When I took my first certification class, back in '81, perhaps the most significant piece of advice I heard was "Work every match as if it is the World Cup final, because for many of these kids it is." I tried to remember that every time I took to the pitch.
Lots of stories were exchanged in the ref tent but this might be my favorite. Background, it is apparently tradition for South Texas refs that make national to work their first game(s) back in Texas on U little solo games. A pair of refs had gotten there at the same time. One worked Saturday and after the games, called the assignor/mentor and said, "Where do I send my national badge back?" "What do you mean?" "Apparently I'm the worst referee ever." The next day the other national referee is going out to work games. He comes and talks to a coach who was yelling too much and the assignor/mentor pointing at the badge that says "National Referee". After the game, the assignor/mentor asks what the badge thing was about. "He told me I wasn't even wearing the right badge to work in this league." (that is, he wasn't wearing the old blue Recreational Referee badge)
Here's another from a boys' varsity game last night using the dual system .... I was the lead referees so I was on the goal line with the action taking place in the penalty area. There was a shot on goal and the goalkeeper made a save with his hands but the ball went out for a corner kick so I pointed to the corner flags. A player from the attacking team yelled, "That was a handball. It should be a penalty kick!" I responded, "The goalkeeper is allowed to use his hands. It's a corner kick." The player, "Yeah, that's right."
I heard something I NEVER thought I would hear from a coach. Even this one. U16 girls game. Home team up 1-0. Visiting team took a couple of long shots on goal, so I decided I would cheat downfield more when they would be on the attack. Sure enough I am inside the 18 when a player takes a shot on goal from 25 yards out. I'm still running in when the ball hits the keeper's hands (extended upward). The keeper steps backward and the ball comes down toward her side and hit the ground, completely over the goal line in the goal. She quick grabbed the ball and ran upfield to punt it. My flag was up but the center didn't look my way. As play continued, the home coach said "Excuse me, your AR said it's a goal." I yelled out the ref's name as well and the visiting coach is screaming as well. Home coach yells once more, getting the CR's attention, then pointed to me. He helped let the CR know the tying goal was scored against his team. I know this coach very well. He and I used to be in the same Sunday School class. But I was still very pleasantly surprised to hear him do what he did. He set a good example for his players. Home team wound up winning 5-2.

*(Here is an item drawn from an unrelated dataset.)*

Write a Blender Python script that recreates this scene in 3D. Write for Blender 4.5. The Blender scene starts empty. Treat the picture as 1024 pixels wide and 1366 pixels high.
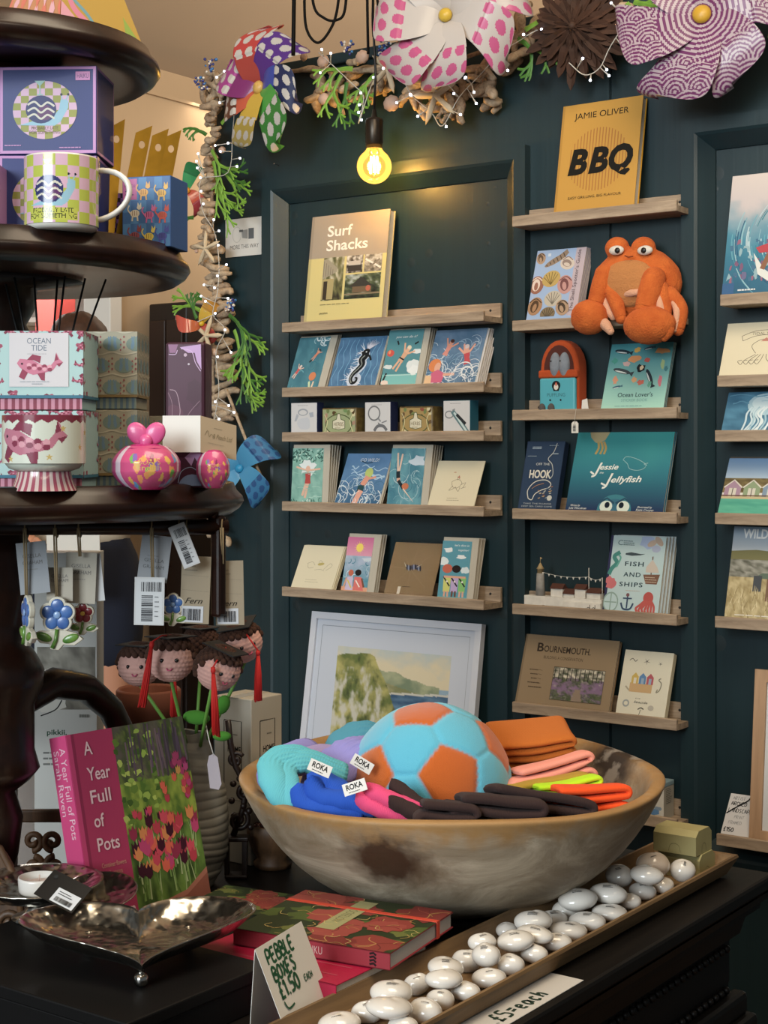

Just checking for something I missed: how were you cheating downfield? Were you not even with 2LD before the shot on goal? Good job seeing and indicating the goal, I am just curious about your "cheating downfield" phrase. Thx
That's what it means. You set yourself up a couple yards deeper than the 2LD when it looks like a through ball is coming in anticipation of the defenders dropping back (or in OPs case a shot from distance). It doesnt work if the defending team is using a trap. I often do it when I'm an AR and the players are much faster than I am (like say u10 girls :0).
yesterday, two players running directly away from me towards AR2 and a bouncing ball. I am trying to get wider towards a better angle, but not quite there when the ball takes a really weird bounce just as the players arrive. I figured something is up just as AR2 pops the flag and is tapping is hand signaling handball. As I blow the whistle, I hear it from the parents..."He doesn't get to make that call....You have make it." "I did make the call, with advice from my AR."
The advantage is that he starts his run a couple of yards closer to the goal line in order to make a potentially game changing call [goal] that only he has any chance of catching. An experienced AR will recognize when it's possible to cheat a bit. That said, they will also recognize if an attacker starts creeping up on the 2LD and will get back inline. I find it akin of a baseball runner leading off the base. A smart runner will lead a little less or more depending on the behavior of the opponents and the game situation. As with all referee instructions though you learn how and when to cheat _after_ you learn the correct way. Basic instructions to new referees should be "stay with 2LD or the ball whichever is closer to the GL."
HSGV, during warmups, visiting coach asks, "Can my #6 wear her blue socks? She forgot her white ones and we don't have any extras." "Well Coach, how about she swap socks with your goalkeeper? (wearing her whites). Just like jerseys, GK's can wear any color except what the opponent's wearing... today that's green." "Oh, okay! Didn't know that! Thanks!" "And please have #12 & #23 take their earrings out before kickoff. Same with the rubber bracelets on those three over there. And #3's necklace needs to go too..." "Oh, sorry, no problem; thank you sir. Uh, anything else I should probably already know?" (Obviously a new-to-HS coach with team that might have had 6 players that had ever played soccer before. But, was a really nice guy!)
Women's league, 6th division game. After several teammates had to warn a player that we were using the white lines today, another player turns to me and says, "I'll bet you just do these games for their entertainment value." I just smiled. The kind of experiences you only get that that level. One team asked if they could be on the opposite side of the field from the benches. One player had brought her son, a wheel chair bound quadriplegic, about 17 to 19 years old, and they couldn't get his wheelchair to the bench side. No problem. When it started raining, we had a goal scored within a minute or so. One player goes over to get a drink of water and, since they had no subs, the mom asked her to also 'cover up Jamie.' Another gal added a tight waist length rain slicker that she had tucked into her shorts. It was even the right color to match her team's shirts. The other team has a husband spectator wearing one of their team shirts. I don't know if he was there with the mother-daughter pair on the team. They had five subs. If I had added for all of the time lost through substitutions, we'd still be out there. I'm looking at the player cards and one woman is 73. She was not the one playing with her daughter/ The winning goal came with two minutes left on a shot from 40 yards out. I told her "they owe you a beer." She was very happy.
I'm reminded some wise man once typed in this forum "Just remember, it's their tea party and we've only been invited to serve the cucumber sandwiches." Indeed.